The solution to my dilemma and that of other rural folks is quota system. If it were quota system then, the university would have said, “look here, there is this boy from Balaka who has qualified to be selected but there are many above him. Let us give this rural folk from an MCDE centre without electricity the opportunity to study in the university.”

After giving such an opportunity to 200 or 250 rural folks, the university committee would select the rest on competition. Remember that I qualified for selection only that more people scored better than me, not because I was less intelligent but because I was not exposed to similar circumstances as town folks.
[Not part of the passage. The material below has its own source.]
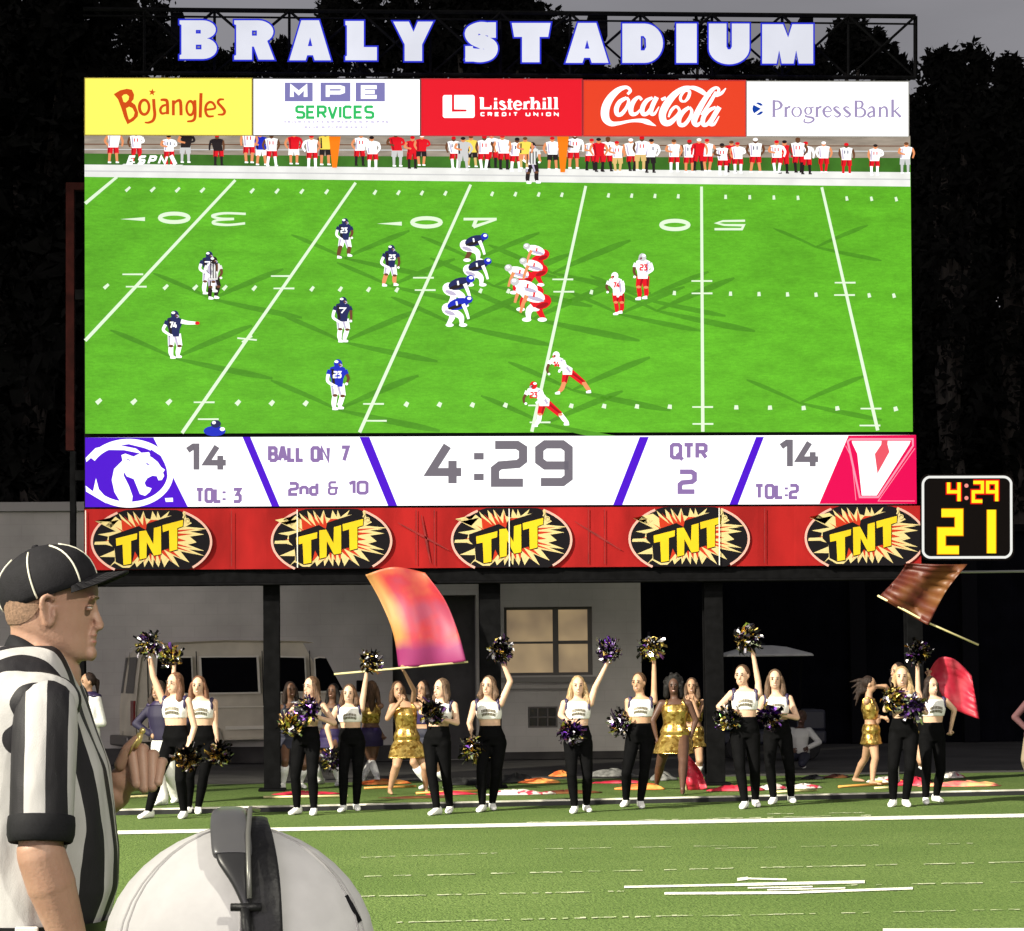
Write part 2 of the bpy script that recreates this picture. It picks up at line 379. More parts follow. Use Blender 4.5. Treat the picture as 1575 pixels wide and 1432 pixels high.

My plain view is that Malawi is living in a number of illusions. One of them is that merit means getting the best without considering circumstances of our young people, especially those growing up and living in remote areas. We have condemned them to their small corners of the country. We are keeping the education national cake to town folks, those who know a bulb, a socket, a tap and a kettle.

Another illusion is the law that bans matola on the assumption that we have an effective public transport when the majority of our people depend on matola.

We need to think through our situation and use laws and systems that suit our development needs. Let us ease transport problems by allowing matola in those areas where there are no buses. Let us adopt quota system and give the boy and girl in Hewe, Chididi or Khola a chance to eat from the national cake.


This piece is dedicated to my friend—well, he is my brother—Bright Molande who introduced me to Theory at MA level at Chancellor College. He is a great scholar whose reputation as a cultural theorist and postcolonial scholar is growing in Africa and Europe.

He left for Essex University, (outside London) for his Ph.D. This is where, years ago, he was the only African in a class of 49 and was the first to finish an MA programme meant for 12 months in nine months—and with a distinction! But now he will have to spend at least three years away. Bright, my heart goes with you. My heart remains with your family. I will be there when you come to take your family.